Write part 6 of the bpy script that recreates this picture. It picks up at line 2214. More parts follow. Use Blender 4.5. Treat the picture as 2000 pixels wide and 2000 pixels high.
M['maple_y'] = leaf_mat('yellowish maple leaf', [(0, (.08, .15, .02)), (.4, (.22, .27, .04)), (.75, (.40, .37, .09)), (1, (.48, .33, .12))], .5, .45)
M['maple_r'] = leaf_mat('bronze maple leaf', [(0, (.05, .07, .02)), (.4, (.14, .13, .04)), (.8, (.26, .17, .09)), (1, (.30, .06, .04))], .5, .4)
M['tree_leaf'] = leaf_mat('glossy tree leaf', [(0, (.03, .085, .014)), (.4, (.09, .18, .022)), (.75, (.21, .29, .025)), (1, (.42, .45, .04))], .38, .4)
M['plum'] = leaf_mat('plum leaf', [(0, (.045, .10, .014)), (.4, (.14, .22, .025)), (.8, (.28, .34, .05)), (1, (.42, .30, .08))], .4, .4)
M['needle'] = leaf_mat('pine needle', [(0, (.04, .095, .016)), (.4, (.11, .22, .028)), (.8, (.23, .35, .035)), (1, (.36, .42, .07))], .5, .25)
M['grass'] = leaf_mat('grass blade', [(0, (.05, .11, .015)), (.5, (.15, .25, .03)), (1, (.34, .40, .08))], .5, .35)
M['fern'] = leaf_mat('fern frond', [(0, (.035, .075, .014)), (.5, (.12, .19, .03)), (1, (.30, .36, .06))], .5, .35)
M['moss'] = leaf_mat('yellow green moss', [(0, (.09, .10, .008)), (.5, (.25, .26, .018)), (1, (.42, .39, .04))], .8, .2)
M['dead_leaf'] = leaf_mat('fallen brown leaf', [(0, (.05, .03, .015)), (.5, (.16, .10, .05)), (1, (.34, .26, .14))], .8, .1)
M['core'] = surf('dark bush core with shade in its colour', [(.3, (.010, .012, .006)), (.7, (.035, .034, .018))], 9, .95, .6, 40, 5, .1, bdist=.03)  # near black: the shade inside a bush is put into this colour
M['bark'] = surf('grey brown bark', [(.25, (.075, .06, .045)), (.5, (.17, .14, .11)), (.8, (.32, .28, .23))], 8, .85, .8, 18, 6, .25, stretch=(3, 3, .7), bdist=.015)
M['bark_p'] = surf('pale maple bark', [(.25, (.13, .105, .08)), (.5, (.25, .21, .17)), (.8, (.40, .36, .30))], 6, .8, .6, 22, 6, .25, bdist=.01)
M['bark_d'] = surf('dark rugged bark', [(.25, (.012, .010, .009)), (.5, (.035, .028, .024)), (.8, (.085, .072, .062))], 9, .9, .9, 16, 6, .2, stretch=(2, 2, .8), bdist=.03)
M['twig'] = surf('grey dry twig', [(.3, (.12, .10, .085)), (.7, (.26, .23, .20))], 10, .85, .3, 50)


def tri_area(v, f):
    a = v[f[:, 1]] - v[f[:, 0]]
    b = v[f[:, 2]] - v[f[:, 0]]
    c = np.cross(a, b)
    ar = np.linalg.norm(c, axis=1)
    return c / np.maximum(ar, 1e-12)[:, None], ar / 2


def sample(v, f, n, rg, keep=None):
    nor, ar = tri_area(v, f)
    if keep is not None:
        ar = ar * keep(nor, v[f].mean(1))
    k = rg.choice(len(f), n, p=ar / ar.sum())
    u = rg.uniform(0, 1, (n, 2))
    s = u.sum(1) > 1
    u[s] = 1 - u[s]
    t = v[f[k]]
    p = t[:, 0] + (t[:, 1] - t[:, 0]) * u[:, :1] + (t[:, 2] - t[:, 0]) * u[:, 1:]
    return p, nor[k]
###
**REQUEST**
Once more, set down the full listing, verbatim.

**WRITTEN RESPONSE**
Write part 6 of the bpy script that recreates this picture. It picks up at line 2214. More parts follow. Use Blender 4.5. Treat the picture as 2000 pixels wide and 2000 pixels high.
M['maple_y'] = leaf_mat('yellowish maple leaf', [(0, (.08, .15, .02)), (.4, (.22, .27, .04)), (.75, (.40, .37, .09)), (1, (.48, .33, .12))], .5, .45)
M['maple_r'] = leaf_mat('bronze maple leaf', [(0, (.05, .07, .02)), (.4, (.14, .13, .04)), (.8, (.26, .17, .09)), (1, (.30, .06, .04))], .5, .4)
M['tree_leaf'] = leaf_mat('glossy tree leaf', [(0, (.03, .085, .014)), (.4, (.09, .18, .022)), (.75, (.21, .29, .025)), (1, (.42, .45, .04))], .38, .4)
M['plum'] = leaf_mat('plum leaf', [(0, (.045, .10, .014)), (.4, (.14, .22, .025)), (.8, (.28, .34, .05)), (1, (.42, .30, .08))], .4, .4)
M['needle'] = leaf_mat('pine needle', [(0, (.04, .095, .016)), (.4, (.11, .22, .028)), (.8, (.23, .35, .035)), (1, (.36, .42, .07))], .5, .25)
M['grass'] = leaf_mat('grass blade', [(0, (.05, .11, .015)), (.5, (.15, .25, .03)), (1, (.34, .40, .08))], .5, .35)
M['fern'] = leaf_mat('fern frond', [(0, (.035, .075, .014)), (.5, (.12, .19, .03)), (1, (.30, .36, .06))], .5, .35)
M['moss'] = leaf_mat('yellow green moss', [(0, (.09, .10, .008)), (.5, (.25, .26, .018)), (1, (.42, .39, .04))], .8, .2)
M['dead_leaf'] = leaf_mat('fallen brown leaf', [(0, (.05, .03, .015)), (.5, (.16, .10, .05)), (1, (.34, .26, .14))], .8, .1)
M['core'] = surf('dark bush core with shade in its colour', [(.3, (.010, .012, .006)), (.7, (.035, .034, .018))], 9, .95, .6, 40, 5, .1, bdist=.03)  # near black: the shade inside a bush is put into this colour
M['bark'] = surf('grey brown bark', [(.25, (.075, .06, .045)), (.5, (.17, .14, .11)), (.8, (.32, .28, .23))], 8, .85, .8, 18, 6, .25, stretch=(3, 3, .7), bdist=.015)
M['bark_p'] = surf('pale maple bark', [(.25, (.13, .105, .08)), (.5, (.25, .21, .17)), (.8, (.40, .36, .30))], 6, .8, .6, 22, 6, .25, bdist=.01)
M['bark_d'] = surf('dark rugged bark', [(.25, (.012, .010, .009)), (.5, (.035, .028, .024)), (.8, (.085, .072, .062))], 9, .9, .9, 16, 6, .2, stretch=(2, 2, .8), bdist=.03)
M['twig'] = surf('grey dry twig', [(.3, (.12, .10, .085)), (.7, (.26, .23, .20))], 10, .85, .3, 50)


def tri_area(v, f):
    a = v[f[:, 1]] - v[f[:, 0]]
    b = v[f[:, 2]] - v[f[:, 0]]
    c = np.cross(a, b)
    ar = np.linalg.norm(c, axis=1)
    return c / np.maximum(ar, 1e-12)[:, None], ar / 2


def sample(v, f, n, rg, keep=None):
    nor, ar = tri_area(v, f)
    if keep is not None:
        ar = ar * keep(nor, v[f].mean(1))
    k = rg.choice(len(f), n, p=ar / ar.sum())
    u = rg.uniform(0, 1, (n, 2))
    s = u.sum(1) > 1
    u[s] = 1 - u[s]
    t = v[f[k]]
    p = t[:, 0] + (t[:, 1] - t[:, 0]) * u[:, :1] + (t[:, 2] - t[:, 0]) * u[:, 1:]
    return p, nor[k]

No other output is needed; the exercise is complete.